# Written exercise
The listing below must be repeated word for word, with its images excluded.

# Recorded data
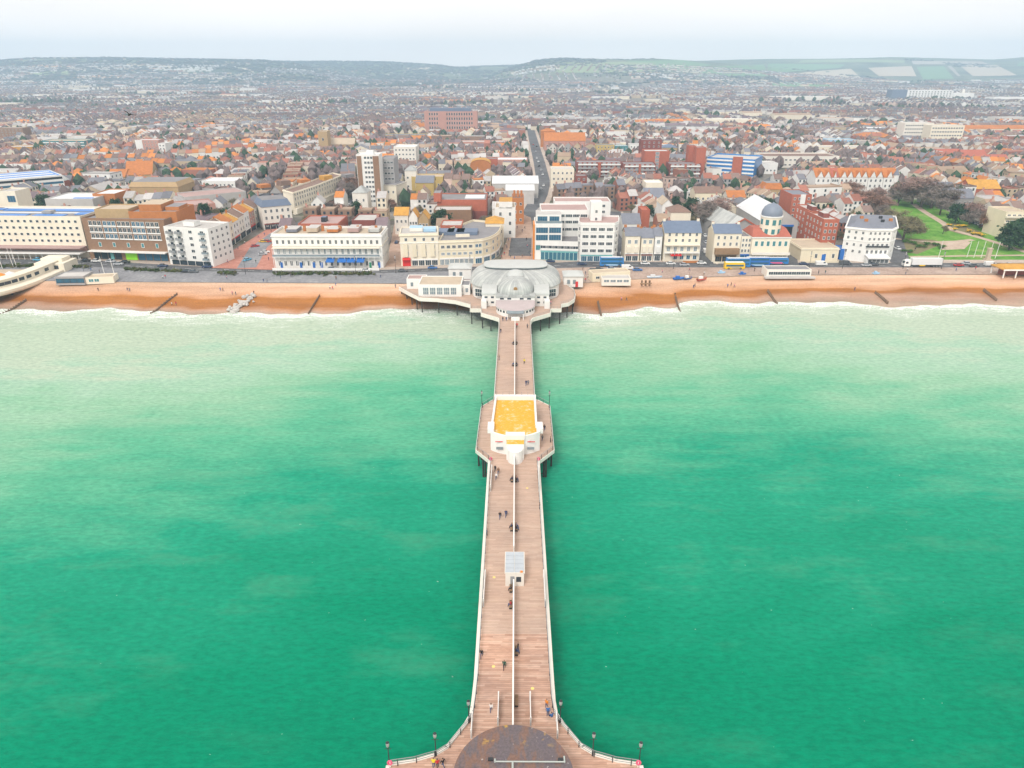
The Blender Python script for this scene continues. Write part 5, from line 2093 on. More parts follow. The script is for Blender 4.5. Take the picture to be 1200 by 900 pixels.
# beach buildings
B = Bld('promenade_shelter', 'long low white promenade shelter with flat roof on the beach edge below the domed cinema', 'shelter', rect(898, 324.5, 950, 324.5, 7), 3.3, 'warm_white', 'roof_felt', .3, occ=False)
B.win(0, 9, [.9], 2.1, 1.5, .04, .97, 'glass', 'white_paint', 1)
B.slab('apron', 0, -.2, .4, 2.4, 'roof_pale', -.06, 1.06)
B = Bld('beach_cafe', 'low white beach cafe with pale curved counter just east of the pavilion', 'cafe', rect(705, 334, 739, 334, 6), 2.8, 'warm_white', 'roof_pale', .3, occ=False)
B.win(0, 4, [1.1], 2.4, 1.3, .05, .95, 'glass_pale', 'white_paint', 1)
B = Bld('beach_cafe', 'tan flat-roofed beach kiosk joined behind the low white cafe', 'cafe', rect(694, 330.5, 738, 328, 6), 3.8, 'cream_render', 'roof_tan', .3, occ=False)
B.win(0, 5, [1.2], 1.8, 1.2, .05, .95)
B = Bld('beach_hut_cafe', 'grey-fronted lido annexe with dark openings on the shingle', 'cafe', rect(66, 333.5, 100, 333, 8), 3.4, 'grey_concrete', 'roof_pale', .3, occ=False)
B.win(0, 4, [.6], 3.2, 1.9, .05, .97, 'glass_blue', 'dark_metal', 2)
B = Bld('beach_hut_cafe', 'low cream kiosk at the end of the lido annexe under two leaning white poles', 'kiosk', rect(101, 332.5, 134, 331, 6), 2.6, 'pale_cream', 'roof_tan', .3, occ=False)
B.win(0, 2, [.6], 2.0, 1.4, .1, .5, 'glass_teal')
x, y = P(1196, 323, 5)
o = thing('orange_shelter', 'open seafront shelter with orange roof on white posts', 'shelter', (x, y, 5.04))
q = MB()
q.loft([[(-11, -4.5, 3.4), (11, -4.5, 3.4), (11, 5, 3.4), (-11, 5, 3.4)], [(-11, -4.5, 3.8), (11, -4.5, 3.8), (11, 5, 3.8), (-11, 5, 3.8)], [(-8.5, -1, 5.0), (8.5, -1, 5.0), (8.5, 1.6, 5.0), (-8.5, 1.6, 5.0)]], 'gold_tile', cap0=True, cap1=True)
q.build('roof', o)
q = MB()
q.box(-11.15, 11.15, -4.7, -4.5, 3.3, 3.9, 'white_paint')
q.build('roof_edge', o)
for px_ in (-10.3, -5, 0, 5, 10.3):
    for py_ in (-4, 4.5):
        q = MB()
        q.box(-.2, .2, -.2, .2, 0, 3.4, 'white_paint')
        q.build('post', o, (px_, py_, 0))
q = MB()
q.box(-8, 8, .5, 3.5, 0, 3.0, 'dark_red_brick')
q.build('inner_wall', o)
for n_, k in (('cream_hotel', .905), ('curved_arcade', .94), ('deco_flats', .885), ('park_hotel', .82)):     # storey heights as measured
    bpy.data.objects[n_].scale = (1, 1, k)
# ================================================================== BUILDINGS BEHIND THE SEAFRONT
def flats(name, label, cat, x0, x1, yt, h, d, wall, roof='roof_felt', nx=0, rows=0, w=1.4, hh=1.6, yt1=None, glass='glass', pitched=None, rise=3, pm_=None, side=None, ridge='x', par=.6, bars=1, z0=1.4):
    fp = rtop(x0, x1, yt, h, d, yt1)
    B = Bld(name, label, cat, fp, h, wall, roof, 0 if pitched else par)
    k = 5 + h * .4                       # a street or yard in front of each big building
    occ_poly([(fp[0][0], fp[0][1] - k), (fp[1][0], fp[1][1] - k), fp[1], fp[0]])
    if pitched:
        B.pitched(pitched, rise, pm_ or roof, ridge=ridge)
    if nx and rows:
        dz = (h - z0) / rows
        B.win(0, nx, [z0 + i * dz + dz * .08 for i in range(rows)], w, min(hh, dz * .62), glass=glass, bars=bars)
    if side:
        e, n = side
        dz = (h - z0) / max(rows, 1)
        B.win(e, n, [z0 + i * dz + dz * .08 for i in range(max(rows, 1))], w, min(hh, dz * .62), glass=glass, bars=bars)
    return B


# --- around the square and the cream curve (west of the main street)
B = flats('corner_block', 'white corner block with grey mansard roof at the far end of the paved square', 'shops', 306, 341, 243, 12.5, 18, 'warm_white', 'slate', 5, 3, 1.3, 1.9, 240)
B.pitched('mansard', 3.5, 'blue_slate')
B.win(1, 4, [5.4, 9.2], 1.2, 1.8)
B.shop(0, .03, .97, .1, 3.2, 'glass', 'dark_metal', 5, 'dark_red_brick')
fp = [P(x, y, 18.5) for x, y in ((343, 225.5), (372, 216), (401, 204.5))]
n1 = []
for (a, c), k in zip(fp, (1, 1, 1)):
    n1.append((a - 9.5, c + 11))
B = Bld('cream_crescent', 'long cream stucco crescent of tall houses running back from the square', 'terrace', fp + n1[::-1], 13.5, 'pale_cream', 'brown_tile', .9)
for e in (0, 1):
    B.win(e, 10, [4.8, 8.2, 11.0], 1.2, 1.9, .02, .98, 'glass', 'warm_white', 1)
    B.win(e, 10, [1.2], 1.3, 2.2, .02, .98, 'glass', 'warm_white', 1)
    B.slab('porch_row', e, .2, 3.6, 1.5, 'pale_cream')
B.ring('cornice', 12.6, 13.0, .4, 'pale_cream')
for k, (x, y) in enumerate(((-24, -20), (-14, -10), (-4, 2), (8, 14), (20, 28))):
    q = MB()
    q.box(-3.5, 3.5, -3, 3, 12.6, 14.6 + (k % 2), ['orange_tile', 'brown_tile', 'orange_tile', 'gold_tile', 'roof_felt'][k], rot=.8, bottom=False)
    q.build('roof_room', B.root, (x - 4, y + 3, 0))
B = flats('red_picture_house', 'red brick hall with white band and pink flat roof behind the stucco terrace', 'hall', 349, 396, 262, 13, 22, 'red_brick', 'roof_pink')
B.slab('white_band', 0, 6.6, 10.2, .15, 'warm_white', .0, .62)
B.slab('orange_panel', 0, 6.6, 10.4, .15, 'orange_brick', .63, .985)
B.top('plant_room', .5, .62, .3, .5, 2.4, 'dark_metal', 'blue_slate')
flats('brick_workshop', 'dark red brick block with felt roof right of the red picture hall', 'workshop', 412, 439, 258, 12, 18, 'dark_red_brick', 'roof_pale', 4, 2)
B = flats('pyramid_roof_tower', 'small square white house with grey pyramid roof beyond the picture hall', 'house', 412.5, 430, 226, 13, 12, 'warm_white', 'slate', 2, 2, 1.2, 1.8, pitched='hip', rise=3.6, pm_='lead_roof')
B = flats('cream_side_hall', 'cream hall with yellow brick side and grey roof in front of the tower block', 'hall', 440, 464, 216, 13, 18, 'pale_cream', 'roof_felt', 4, 2, 1.3, 1.7, 217)
B.pitched('hip', 2.0, 'roof_felt', z=12.6)
B = flats('tower_block', 'white and dark brown tower block rising behind the crescent', 'tower block', 417, 444, 181, 33, 12, 'white_render', 'roof_white', 0)
B.win(0, 3, zs(10, 3.2, 3.0), 1.6, 1.6, .32, .72, 'glass', 'white_paint', 1)
B.slab('dark_bay', 0, .3, 32, .3, 'brown_brick', .02, .22)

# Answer
The Blender Python script for this scene continues. Write part 5, from line 2093 on. More parts follow. The script is for Blender 4.5. Take the picture to be 1200 by 900 pixels.
# beach buildings
B = Bld('promenade_shelter', 'long low white promenade shelter with flat roof on the beach edge below the domed cinema', 'shelter', rect(898, 324.5, 950, 324.5, 7), 3.3, 'warm_white', 'roof_felt', .3, occ=False)
B.win(0, 9, [.9], 2.1, 1.5, .04, .97, 'glass', 'white_paint', 1)
B.slab('apron', 0, -.2, .4, 2.4, 'roof_pale', -.06, 1.06)
B = Bld('beach_cafe', 'low white beach cafe with pale curved counter just east of the pavilion', 'cafe', rect(705, 334, 739, 334, 6), 2.8, 'warm_white', 'roof_pale', .3, occ=False)
B.win(0, 4, [1.1], 2.4, 1.3, .05, .95, 'glass_pale', 'white_paint', 1)
B = Bld('beach_cafe', 'tan flat-roofed beach kiosk joined behind the low white cafe', 'cafe', rect(694, 330.5, 738, 328, 6), 3.8, 'cream_render', 'roof_tan', .3, occ=False)
B.win(0, 5, [1.2], 1.8, 1.2, .05, .95)
B = Bld('beach_hut_cafe', 'grey-fronted lido annexe with dark openings on the shingle', 'cafe', rect(66, 333.5, 100, 333, 8), 3.4, 'grey_concrete', 'roof_pale', .3, occ=False)
B.win(0, 4, [.6], 3.2, 1.9, .05, .97, 'glass_blue', 'dark_metal', 2)
B = Bld('beach_hut_cafe', 'low cream kiosk at the end of the lido annexe under two leaning white poles', 'kiosk', rect(101, 332.5, 134, 331, 6), 2.6, 'pale_cream', 'roof_tan', .3, occ=False)
B.win(0, 2, [.6], 2.0, 1.4, .1, .5, 'glass_teal')
x, y = P(1196, 323, 5)
o = thing('orange_shelter', 'open seafront shelter with orange roof on white posts', 'shelter', (x, y, 5.04))
q = MB()
q.loft([[(-11, -4.5, 3.4), (11, -4.5, 3.4), (11, 5, 3.4), (-11, 5, 3.4)], [(-11, -4.5, 3.8), (11, -4.5, 3.8), (11, 5, 3.8), (-11, 5, 3.8)], [(-8.5, -1, 5.0), (8.5, -1, 5.0), (8.5, 1.6, 5.0), (-8.5, 1.6, 5.0)]], 'gold_tile', cap0=True, cap1=True)
q.build('roof', o)
q = MB()
q.box(-11.15, 11.15, -4.7, -4.5, 3.3, 3.9, 'white_paint')
q.build('roof_edge', o)
for px_ in (-10.3, -5, 0, 5, 10.3):
    for py_ in (-4, 4.5):
        q = MB()
        q.box(-.2, .2, -.2, .2, 0, 3.4, 'white_paint')
        q.build('post', o, (px_, py_, 0))
q = MB()
q.box(-8, 8, .5, 3.5, 0, 3.0, 'dark_red_brick')
q.build('inner_wall', o)
for n_, k in (('cream_hotel', .905), ('curved_arcade', .94), ('deco_flats', .885), ('park_hotel', .82)):     # storey heights as measured
    bpy.data.objects[n_].scale = (1, 1, k)
# ================================================================== BUILDINGS BEHIND THE SEAFRONT
def flats(name, label, cat, x0, x1, yt, h, d, wall, roof='roof_felt', nx=0, rows=0, w=1.4, hh=1.6, yt1=None, glass='glass', pitched=None, rise=3, pm_=None, side=None, ridge='x', par=.6, bars=1, z0=1.4):
    fp = rtop(x0, x1, yt, h, d, yt1)
    B = Bld(name, label, cat, fp, h, wall, roof, 0 if pitched else par)
    k = 5 + h * .4                       # a street or yard in front of each big building
    occ_poly([(fp[0][0], fp[0][1] - k), (fp[1][0], fp[1][1] - k), fp[1], fp[0]])
    if pitched:
        B.pitched(pitched, rise, pm_ or roof, ridge=ridge)
    if nx and rows:
        dz = (h - z0) / rows
        B.win(0, nx, [z0 + i * dz + dz * .08 for i in range(rows)], w, min(hh, dz * .62), glass=glass, bars=bars)
    if side:
        e, n = side
        dz = (h - z0) / max(rows, 1)
        B.win(e, n, [z0 + i * dz + dz * .08 for i in range(max(rows, 1))], w, min(hh, dz * .62), glass=glass, bars=bars)
    return B


# --- around the square and the cream curve (west of the main street)
B = flats('corner_block', 'white corner block with grey mansard roof at the far end of the paved square', 'shops', 306, 341, 243, 12.5, 18, 'warm_white', 'slate', 5, 3, 1.3, 1.9, 240)
B.pitched('mansard', 3.5, 'blue_slate')
B.win(1, 4, [5.4, 9.2], 1.2, 1.8)
B.shop(0, .03, .97, .1, 3.2, 'glass', 'dark_metal', 5, 'dark_red_brick')
fp = [P(x, y, 18.5) for x, y in ((343, 225.5), (372, 216), (401, 204.5))]
n1 = []
for (a, c), k in zip(fp, (1, 1, 1)):
    n1.append((a - 9.5, c + 11))
B = Bld('cream_crescent', 'long cream stucco crescent of tall houses running back from the square', 'terrace', fp + n1[::-1], 13.5, 'pale_cream', 'brown_tile', .9)
for e in (0, 1):
    B.win(e, 10, [4.8, 8.2, 11.0], 1.2, 1.9, .02, .98, 'glass', 'warm_white', 1)
    B.win(e, 10, [1.2], 1.3, 2.2, .02, .98, 'glass', 'warm_white', 1)
    B.slab('porch_row', e, .2, 3.6, 1.5, 'pale_cream')
B.ring('cornice', 12.6, 13.0, .4, 'pale_cream')
for k, (x, y) in enumerate(((-24, -20), (-14, -10), (-4, 2), (8, 14), (20, 28))):
    q = MB()
    q.box(-3.5, 3.5, -3, 3, 12.6, 14.6 + (k % 2), ['orange_tile', 'brown_tile', 'orange_tile', 'gold_tile', 'roof_felt'][k], rot=.8, bottom=False)
    q.build('roof_room', B.root, (x - 4, y + 3, 0))
B = flats('red_picture_house', 'red brick hall with white band and pink flat roof behind the stucco terrace', 'hall', 349, 396, 262, 13, 22, 'red_brick', 'roof_pink')
B.slab('white_band', 0, 6.6, 10.2, .15, 'warm_white', .0, .62)
B.slab('orange_panel', 0, 6.6, 10.4, .15, 'orange_brick', .63, .985)
B.top('plant_room', .5, .62, .3, .5, 2.4, 'dark_metal', 'blue_slate')
flats('brick_workshop', 'dark red brick block with felt roof right of the red picture hall', 'workshop', 412, 439, 258, 12, 18, 'dark_red_brick', 'roof_pale', 4, 2)
B = flats('pyramid_roof_tower', 'small square white house with grey pyramid roof beyond the picture hall', 'house', 412.5, 430, 226, 13, 12, 'warm_white', 'slate', 2, 2, 1.2, 1.8, pitched='hip', rise=3.6, pm_='lead_roof')
B = flats('cream_side_hall', 'cream hall with yellow brick side and grey roof in front of the tower block', 'hall', 440, 464, 216, 13, 18, 'pale_cream', 'roof_felt', 4, 2, 1.3, 1.7, 217)
B.pitched('hip', 2.0, 'roof_felt', z=12.6)
B = flats('tower_block', 'white and dark brown tower block rising behind the crescent', 'tower block', 417, 444, 181, 33, 12, 'white_render', 'roof_white', 0)
B.win(0, 3, zs(10, 3.2, 3.0), 1.6, 1.6, .32, .72, 'glass', 'white_paint', 1)
B.slab('dark_bay', 0, .3, 32, .3, 'brown_brick', .02, .22)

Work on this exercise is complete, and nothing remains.